Adhering to the observation noted by Graeber that in the conception of production, after the ideas of German social philosophers Karl Marx and Friedrich Engels, it (production) “always means the production of material goods and social relations—and therefore, by extension, human beings, who recreate themselves and each other in the very process of acting on the world” (Graeber, 2013). In the exchange of produced goods for the socio-economic growth of Lucban, social relations are vital for it provides a space for mutual enrichment. Thus, it is important to be critical of the relations of power to ensure this common welfare. To ensure that this mutuality is promoted, together with the PSP team, we had an orientation with the local community about the project, sought their consent in displaying the bartered objects and their interview, provide them with infrastructure to visit the exhibition space, and revisit them again to reflect together on the experience of this project.

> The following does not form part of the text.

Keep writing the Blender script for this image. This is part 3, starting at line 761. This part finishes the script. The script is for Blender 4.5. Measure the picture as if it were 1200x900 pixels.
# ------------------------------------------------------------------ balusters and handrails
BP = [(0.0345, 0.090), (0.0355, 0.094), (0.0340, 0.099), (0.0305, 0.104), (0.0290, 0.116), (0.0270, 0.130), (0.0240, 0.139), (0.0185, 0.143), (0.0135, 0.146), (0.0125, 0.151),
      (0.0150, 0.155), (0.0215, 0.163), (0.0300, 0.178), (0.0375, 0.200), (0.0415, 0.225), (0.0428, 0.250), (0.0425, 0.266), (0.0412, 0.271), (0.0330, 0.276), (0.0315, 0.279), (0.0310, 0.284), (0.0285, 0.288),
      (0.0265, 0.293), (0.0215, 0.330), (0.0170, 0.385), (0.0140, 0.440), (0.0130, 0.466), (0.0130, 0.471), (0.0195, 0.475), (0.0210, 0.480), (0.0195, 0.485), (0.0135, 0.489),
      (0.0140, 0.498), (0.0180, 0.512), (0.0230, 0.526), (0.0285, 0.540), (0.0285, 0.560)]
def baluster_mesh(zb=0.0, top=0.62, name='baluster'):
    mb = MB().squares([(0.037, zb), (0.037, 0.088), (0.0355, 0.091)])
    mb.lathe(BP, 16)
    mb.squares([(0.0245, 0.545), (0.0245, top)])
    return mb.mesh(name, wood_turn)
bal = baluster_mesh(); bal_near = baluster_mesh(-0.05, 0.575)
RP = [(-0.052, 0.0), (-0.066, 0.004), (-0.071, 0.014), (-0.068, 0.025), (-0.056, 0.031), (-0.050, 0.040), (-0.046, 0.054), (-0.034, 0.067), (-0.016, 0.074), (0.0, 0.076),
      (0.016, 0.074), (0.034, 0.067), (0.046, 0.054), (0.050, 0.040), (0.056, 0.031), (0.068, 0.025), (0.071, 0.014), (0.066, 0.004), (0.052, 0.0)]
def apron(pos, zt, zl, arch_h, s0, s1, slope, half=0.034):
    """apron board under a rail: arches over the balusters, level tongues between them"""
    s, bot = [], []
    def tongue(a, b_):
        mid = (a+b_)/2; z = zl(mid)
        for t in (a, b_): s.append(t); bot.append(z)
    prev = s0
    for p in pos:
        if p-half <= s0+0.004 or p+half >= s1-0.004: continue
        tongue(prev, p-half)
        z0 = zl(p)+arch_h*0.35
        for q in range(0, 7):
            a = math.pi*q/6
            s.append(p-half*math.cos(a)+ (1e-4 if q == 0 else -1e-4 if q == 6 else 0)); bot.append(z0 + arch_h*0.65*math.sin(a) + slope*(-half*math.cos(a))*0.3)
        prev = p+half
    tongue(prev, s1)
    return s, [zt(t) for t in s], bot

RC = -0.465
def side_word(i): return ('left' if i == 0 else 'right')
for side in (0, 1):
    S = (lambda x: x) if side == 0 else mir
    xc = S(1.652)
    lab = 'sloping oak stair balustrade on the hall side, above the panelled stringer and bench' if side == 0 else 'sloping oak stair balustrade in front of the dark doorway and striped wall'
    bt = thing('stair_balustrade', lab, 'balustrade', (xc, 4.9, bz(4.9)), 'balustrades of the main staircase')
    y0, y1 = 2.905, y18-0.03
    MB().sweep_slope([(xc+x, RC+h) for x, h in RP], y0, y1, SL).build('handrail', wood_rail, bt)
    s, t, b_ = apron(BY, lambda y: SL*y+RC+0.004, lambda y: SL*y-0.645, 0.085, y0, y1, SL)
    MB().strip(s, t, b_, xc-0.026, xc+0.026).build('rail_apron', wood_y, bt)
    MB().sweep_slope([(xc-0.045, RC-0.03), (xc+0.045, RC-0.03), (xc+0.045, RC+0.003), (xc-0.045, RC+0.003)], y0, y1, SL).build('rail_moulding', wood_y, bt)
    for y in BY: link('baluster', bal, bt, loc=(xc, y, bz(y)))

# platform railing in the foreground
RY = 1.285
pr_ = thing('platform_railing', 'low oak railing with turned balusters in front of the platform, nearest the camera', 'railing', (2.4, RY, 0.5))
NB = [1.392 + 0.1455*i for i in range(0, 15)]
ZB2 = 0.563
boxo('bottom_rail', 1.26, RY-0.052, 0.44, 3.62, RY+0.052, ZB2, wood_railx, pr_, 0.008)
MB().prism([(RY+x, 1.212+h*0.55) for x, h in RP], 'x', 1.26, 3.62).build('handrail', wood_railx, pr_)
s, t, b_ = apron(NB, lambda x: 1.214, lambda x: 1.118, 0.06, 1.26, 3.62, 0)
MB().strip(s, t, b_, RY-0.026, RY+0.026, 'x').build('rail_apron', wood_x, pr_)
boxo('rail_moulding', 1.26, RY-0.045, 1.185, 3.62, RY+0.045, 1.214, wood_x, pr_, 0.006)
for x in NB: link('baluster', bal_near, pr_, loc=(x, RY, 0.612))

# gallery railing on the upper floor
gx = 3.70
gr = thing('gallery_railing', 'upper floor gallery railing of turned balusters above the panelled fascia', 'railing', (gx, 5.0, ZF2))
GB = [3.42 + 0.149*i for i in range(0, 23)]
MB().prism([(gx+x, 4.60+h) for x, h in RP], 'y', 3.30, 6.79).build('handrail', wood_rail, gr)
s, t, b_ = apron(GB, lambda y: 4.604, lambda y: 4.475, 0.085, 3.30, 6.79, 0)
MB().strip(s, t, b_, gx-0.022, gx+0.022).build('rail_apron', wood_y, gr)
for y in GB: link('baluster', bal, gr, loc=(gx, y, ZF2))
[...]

In this project, I look into the circumstances of those involved in the social exchanges of a community confronting and reconciling the changing landscape of their rural town. Dependent on the contextual standpoint, the work Mound of Multiple Perspectives, the half-mounds of unhusked rice grains and red earth linked together by a double-sided mirror, impresses the possibility of multiple views. At one point, the mound can be perceived as a whole and at another point, it is realized that they are different from each other. In barter, values are arbitrary, the value of objects up for exchange are dependent on who is giving the value.

Bibliography:

Decter, J. (2014) Culture in Action: Exhibition as Social Redistribution. In: Decter, J.
and Draxler, H. Exhibition as Social Intervention: ‘Culture in Action’ 1993. London: Afterall, pp. 14-43

Graeber, D. (2013) It is value that brings universes into being. In: da Col, ed. Hau
Journal [online], 3(2), pp. 219-244. Available from: [accessed 22 August 2016].

Strauss, L. (2016) The Myth of the Barter Economy. The Atlantic [online], 26
February. Available from: [accessed 22 August 2016].